Large sections of the American and European elites are being fed Saudi money, directly and indirectly, to bribe them to exert pressures at home favorable to the Kingdom. Its kleptocracy owns huge parts of major American corporations, and that is the “big stuff.” The focus on the “big stuff” also allowed thousands of young Saudis easy access to American visas under various pretexts, many of them hell-bent on waging jihad against the unbelievers. The Saudi authorities issued them exit visas in the full knowledge what they were up to. The Islamic “charities” that financed terrorists included prominent members of the royal family on their boards.
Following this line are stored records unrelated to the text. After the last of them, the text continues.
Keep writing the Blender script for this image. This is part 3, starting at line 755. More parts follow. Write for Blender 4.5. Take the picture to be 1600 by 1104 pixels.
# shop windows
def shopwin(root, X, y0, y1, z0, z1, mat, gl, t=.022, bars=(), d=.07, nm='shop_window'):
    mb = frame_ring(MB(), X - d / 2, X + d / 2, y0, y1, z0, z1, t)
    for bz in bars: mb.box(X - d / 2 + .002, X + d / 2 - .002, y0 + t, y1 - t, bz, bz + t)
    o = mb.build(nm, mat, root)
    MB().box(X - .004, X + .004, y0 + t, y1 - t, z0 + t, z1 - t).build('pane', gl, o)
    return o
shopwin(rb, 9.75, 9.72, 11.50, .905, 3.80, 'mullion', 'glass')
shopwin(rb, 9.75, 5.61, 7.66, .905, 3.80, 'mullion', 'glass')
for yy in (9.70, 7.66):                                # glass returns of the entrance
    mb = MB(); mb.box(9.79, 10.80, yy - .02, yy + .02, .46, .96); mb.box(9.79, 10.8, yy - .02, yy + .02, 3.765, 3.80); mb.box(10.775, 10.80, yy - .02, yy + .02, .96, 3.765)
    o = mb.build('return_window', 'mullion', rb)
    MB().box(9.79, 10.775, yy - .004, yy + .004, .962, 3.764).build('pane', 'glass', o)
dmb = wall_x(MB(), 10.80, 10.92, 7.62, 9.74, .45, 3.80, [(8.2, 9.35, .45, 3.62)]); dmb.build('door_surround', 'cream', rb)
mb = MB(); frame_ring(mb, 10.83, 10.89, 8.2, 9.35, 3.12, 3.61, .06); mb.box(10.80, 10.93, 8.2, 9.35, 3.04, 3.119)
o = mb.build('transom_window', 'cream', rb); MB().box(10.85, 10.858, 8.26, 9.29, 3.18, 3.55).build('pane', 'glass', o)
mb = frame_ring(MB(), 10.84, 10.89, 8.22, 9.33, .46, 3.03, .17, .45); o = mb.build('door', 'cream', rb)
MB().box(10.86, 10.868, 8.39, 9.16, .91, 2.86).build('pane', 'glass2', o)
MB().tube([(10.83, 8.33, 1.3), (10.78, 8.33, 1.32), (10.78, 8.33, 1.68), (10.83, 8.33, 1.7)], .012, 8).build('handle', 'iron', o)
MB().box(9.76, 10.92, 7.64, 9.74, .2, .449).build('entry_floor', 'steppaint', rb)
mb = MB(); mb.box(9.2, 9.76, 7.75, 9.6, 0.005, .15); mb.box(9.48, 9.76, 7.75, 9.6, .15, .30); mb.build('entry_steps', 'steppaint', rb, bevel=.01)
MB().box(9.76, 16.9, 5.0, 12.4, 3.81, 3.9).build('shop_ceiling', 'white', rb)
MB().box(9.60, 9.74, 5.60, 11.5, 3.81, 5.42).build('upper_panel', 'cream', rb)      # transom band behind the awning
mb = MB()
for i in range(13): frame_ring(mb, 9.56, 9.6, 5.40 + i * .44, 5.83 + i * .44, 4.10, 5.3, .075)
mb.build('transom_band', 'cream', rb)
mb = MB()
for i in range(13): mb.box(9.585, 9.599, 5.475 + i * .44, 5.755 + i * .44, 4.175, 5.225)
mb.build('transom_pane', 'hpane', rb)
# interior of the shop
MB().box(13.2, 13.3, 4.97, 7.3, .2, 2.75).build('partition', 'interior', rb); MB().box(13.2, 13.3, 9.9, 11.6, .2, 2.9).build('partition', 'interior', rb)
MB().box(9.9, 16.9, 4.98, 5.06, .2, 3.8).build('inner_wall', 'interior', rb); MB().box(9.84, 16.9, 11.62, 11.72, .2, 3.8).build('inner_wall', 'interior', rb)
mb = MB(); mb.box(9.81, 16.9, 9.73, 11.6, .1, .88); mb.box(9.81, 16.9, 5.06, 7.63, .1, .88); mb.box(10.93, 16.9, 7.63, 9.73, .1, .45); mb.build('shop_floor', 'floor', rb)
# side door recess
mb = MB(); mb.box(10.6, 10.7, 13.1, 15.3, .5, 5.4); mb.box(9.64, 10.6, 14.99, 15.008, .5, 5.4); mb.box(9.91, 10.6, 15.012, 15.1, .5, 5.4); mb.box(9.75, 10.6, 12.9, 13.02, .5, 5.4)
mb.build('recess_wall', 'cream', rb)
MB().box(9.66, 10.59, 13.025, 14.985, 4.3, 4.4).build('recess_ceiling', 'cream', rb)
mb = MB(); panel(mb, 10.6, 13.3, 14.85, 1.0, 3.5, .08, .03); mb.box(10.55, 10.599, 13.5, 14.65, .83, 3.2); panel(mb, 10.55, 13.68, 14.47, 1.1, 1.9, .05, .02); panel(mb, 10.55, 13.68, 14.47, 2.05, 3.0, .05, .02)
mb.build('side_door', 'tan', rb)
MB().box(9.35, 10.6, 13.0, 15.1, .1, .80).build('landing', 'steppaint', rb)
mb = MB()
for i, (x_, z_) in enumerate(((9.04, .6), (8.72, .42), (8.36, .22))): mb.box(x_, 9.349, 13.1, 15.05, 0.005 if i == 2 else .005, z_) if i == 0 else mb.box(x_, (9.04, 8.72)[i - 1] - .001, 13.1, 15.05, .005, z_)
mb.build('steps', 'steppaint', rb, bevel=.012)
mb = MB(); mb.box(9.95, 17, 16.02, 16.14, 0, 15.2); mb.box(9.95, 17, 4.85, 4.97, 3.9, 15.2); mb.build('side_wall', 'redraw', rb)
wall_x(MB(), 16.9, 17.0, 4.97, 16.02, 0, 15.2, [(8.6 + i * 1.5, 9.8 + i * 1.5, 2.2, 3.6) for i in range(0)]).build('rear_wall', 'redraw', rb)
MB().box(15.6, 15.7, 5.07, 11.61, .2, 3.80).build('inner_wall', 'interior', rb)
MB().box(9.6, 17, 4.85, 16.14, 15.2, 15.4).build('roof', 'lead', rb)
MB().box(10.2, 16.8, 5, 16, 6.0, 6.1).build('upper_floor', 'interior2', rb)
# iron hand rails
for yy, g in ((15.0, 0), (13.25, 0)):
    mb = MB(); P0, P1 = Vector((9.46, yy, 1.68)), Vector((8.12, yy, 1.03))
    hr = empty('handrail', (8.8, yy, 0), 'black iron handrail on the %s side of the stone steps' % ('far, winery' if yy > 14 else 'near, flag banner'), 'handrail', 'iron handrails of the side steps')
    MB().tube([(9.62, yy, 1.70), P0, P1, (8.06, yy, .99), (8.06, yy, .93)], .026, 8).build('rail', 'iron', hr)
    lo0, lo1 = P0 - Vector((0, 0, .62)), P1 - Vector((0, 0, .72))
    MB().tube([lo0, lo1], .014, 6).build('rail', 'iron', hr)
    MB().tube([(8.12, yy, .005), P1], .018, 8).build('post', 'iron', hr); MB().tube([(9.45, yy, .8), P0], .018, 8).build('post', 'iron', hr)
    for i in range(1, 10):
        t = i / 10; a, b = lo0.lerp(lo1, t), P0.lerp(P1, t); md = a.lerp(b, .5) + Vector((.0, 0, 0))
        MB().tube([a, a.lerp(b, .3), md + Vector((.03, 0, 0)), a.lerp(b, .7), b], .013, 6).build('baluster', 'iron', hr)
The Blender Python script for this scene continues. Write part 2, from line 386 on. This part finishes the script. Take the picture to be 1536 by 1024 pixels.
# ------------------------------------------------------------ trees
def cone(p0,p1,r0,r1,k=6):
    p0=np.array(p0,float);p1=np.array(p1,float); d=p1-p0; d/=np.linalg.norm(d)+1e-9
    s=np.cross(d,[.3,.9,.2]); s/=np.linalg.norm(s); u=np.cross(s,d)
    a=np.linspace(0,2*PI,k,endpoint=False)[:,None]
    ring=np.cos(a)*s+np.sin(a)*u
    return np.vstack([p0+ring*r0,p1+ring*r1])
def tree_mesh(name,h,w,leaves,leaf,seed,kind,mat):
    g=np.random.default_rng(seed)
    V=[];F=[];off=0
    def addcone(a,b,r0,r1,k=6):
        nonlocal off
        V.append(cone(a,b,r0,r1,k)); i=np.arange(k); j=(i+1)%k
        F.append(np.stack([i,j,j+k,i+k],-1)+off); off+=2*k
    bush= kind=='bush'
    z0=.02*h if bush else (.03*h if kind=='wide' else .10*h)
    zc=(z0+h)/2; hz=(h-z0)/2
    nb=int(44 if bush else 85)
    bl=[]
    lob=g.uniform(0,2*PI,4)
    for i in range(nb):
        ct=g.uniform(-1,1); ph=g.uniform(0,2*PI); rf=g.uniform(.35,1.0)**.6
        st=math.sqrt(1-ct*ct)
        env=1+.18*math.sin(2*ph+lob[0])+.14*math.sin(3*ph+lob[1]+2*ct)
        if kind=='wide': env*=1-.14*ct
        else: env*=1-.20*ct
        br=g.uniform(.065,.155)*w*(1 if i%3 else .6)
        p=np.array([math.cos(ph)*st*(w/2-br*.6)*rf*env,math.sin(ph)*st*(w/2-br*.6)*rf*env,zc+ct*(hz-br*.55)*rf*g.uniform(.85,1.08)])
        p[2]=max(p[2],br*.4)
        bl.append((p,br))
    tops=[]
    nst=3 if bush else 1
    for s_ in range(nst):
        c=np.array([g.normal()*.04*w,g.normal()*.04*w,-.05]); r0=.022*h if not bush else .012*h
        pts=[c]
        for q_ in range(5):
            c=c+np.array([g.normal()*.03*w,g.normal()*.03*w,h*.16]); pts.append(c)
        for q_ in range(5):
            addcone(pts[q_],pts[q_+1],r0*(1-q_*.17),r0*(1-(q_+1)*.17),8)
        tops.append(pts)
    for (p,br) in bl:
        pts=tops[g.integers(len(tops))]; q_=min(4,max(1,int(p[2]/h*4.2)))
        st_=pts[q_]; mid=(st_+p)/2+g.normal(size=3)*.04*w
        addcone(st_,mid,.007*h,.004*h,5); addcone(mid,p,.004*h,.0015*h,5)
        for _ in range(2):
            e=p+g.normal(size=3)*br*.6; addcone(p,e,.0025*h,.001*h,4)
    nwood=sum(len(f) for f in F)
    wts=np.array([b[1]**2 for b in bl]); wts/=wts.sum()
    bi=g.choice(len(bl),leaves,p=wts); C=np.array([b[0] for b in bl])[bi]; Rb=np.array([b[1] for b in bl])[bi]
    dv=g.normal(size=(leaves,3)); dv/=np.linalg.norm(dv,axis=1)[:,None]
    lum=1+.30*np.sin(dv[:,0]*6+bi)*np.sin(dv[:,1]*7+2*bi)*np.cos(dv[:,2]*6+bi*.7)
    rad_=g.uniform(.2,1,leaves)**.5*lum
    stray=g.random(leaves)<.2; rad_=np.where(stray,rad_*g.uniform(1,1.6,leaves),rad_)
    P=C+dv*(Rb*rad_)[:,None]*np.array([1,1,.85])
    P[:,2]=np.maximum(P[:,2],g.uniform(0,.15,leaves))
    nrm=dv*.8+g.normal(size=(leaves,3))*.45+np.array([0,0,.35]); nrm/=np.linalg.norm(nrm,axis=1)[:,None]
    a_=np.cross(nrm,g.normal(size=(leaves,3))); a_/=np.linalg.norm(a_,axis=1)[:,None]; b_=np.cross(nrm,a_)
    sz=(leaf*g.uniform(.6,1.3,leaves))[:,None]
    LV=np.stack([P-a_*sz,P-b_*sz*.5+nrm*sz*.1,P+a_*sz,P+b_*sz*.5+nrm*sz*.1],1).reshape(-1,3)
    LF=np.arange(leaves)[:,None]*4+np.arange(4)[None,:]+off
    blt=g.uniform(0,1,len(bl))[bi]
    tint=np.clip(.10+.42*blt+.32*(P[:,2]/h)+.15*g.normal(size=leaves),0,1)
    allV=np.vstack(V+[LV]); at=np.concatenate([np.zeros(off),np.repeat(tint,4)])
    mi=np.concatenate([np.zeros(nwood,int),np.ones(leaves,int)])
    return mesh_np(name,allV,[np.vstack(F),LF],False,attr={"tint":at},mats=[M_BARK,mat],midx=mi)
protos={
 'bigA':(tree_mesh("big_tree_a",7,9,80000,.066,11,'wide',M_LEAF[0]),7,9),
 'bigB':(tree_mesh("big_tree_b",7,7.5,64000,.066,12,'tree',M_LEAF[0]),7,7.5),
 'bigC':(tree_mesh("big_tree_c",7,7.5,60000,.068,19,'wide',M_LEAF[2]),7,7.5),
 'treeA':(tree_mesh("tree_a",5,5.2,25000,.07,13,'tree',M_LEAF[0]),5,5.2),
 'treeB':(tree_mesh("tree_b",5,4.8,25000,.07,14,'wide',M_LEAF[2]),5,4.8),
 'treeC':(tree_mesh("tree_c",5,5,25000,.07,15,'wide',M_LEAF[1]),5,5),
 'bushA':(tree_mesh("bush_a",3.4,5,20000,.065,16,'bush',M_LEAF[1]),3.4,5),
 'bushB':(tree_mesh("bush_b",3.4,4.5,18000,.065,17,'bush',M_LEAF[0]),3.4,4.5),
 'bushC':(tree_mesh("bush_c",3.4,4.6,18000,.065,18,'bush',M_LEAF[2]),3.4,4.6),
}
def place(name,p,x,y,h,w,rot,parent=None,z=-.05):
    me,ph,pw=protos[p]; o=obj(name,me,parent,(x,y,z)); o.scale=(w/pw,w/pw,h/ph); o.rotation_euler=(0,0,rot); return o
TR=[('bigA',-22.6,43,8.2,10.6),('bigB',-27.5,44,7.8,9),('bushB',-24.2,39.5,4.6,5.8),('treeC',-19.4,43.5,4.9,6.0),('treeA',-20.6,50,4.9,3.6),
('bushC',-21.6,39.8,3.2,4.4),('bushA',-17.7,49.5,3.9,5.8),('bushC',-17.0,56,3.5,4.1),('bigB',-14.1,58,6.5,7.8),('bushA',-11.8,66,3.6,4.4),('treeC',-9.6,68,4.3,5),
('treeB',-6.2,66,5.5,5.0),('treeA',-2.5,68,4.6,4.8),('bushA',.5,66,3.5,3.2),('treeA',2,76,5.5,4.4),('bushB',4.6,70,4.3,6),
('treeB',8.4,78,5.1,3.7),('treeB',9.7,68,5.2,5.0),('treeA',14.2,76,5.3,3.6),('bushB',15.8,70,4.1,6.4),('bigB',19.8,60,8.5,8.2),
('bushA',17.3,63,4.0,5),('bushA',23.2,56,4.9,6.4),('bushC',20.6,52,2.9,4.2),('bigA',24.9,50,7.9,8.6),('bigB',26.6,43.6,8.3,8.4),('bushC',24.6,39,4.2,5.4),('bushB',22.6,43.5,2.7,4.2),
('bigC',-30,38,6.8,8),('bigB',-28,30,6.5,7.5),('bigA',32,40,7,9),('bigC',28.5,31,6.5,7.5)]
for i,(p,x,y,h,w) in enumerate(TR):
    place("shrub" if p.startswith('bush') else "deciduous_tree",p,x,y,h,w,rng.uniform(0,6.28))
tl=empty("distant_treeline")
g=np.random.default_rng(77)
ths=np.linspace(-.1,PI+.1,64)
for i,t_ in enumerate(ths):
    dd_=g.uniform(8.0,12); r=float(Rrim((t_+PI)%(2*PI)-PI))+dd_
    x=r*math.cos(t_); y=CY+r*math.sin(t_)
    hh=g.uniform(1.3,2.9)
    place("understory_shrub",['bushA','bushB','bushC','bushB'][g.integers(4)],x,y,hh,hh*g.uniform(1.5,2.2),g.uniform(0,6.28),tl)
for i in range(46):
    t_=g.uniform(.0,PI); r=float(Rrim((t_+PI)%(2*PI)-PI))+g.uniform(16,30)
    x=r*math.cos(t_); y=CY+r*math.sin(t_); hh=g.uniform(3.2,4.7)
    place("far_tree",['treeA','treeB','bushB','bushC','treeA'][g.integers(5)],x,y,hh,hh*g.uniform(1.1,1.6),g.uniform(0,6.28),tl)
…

Many are now more discrete about their involvement than a decade ago, but no less committed.

America is still reluctant to read the riot act to the Saudis. It is high time she did. Their money earned during the oil boom has been largely squandered on palaces, cars, armaments, white hookers and brown foreign laborers. The fabulous flow of wealth was not used to create a serious industrial base. The only expanding industry is that of Islamic extremism. The ability of the fanatical and mendacious (as well as profligate and corrupt) rulers of the desert kingdom to remain in power is uncertain. The Saudis seem to believe that the North African storm has passed them by and that the US officials prefer to deal with the devil they know anyway. America needs to set herself free from the urge to pander to Saudi whims, however, because leaving the Saudis to their own devices will end in an Iranian scenario, more sudden and more violent than the drama in Teheran in 1979.

* * *

America cannot and should not try to effect regime changes in Turkey, the Emirates, Saudi Arabia, or for that matter anywhere else in the Middle East. Washington has all kinds of political and economic tools at its disposal, however, to make their governments more observant of the rule of law, domestic as well as international. Using those tools judiciously but firmly has the potential to create far more good—for those countries’ people, for America, and for the rest of the world—than using cruise missiles has ever done.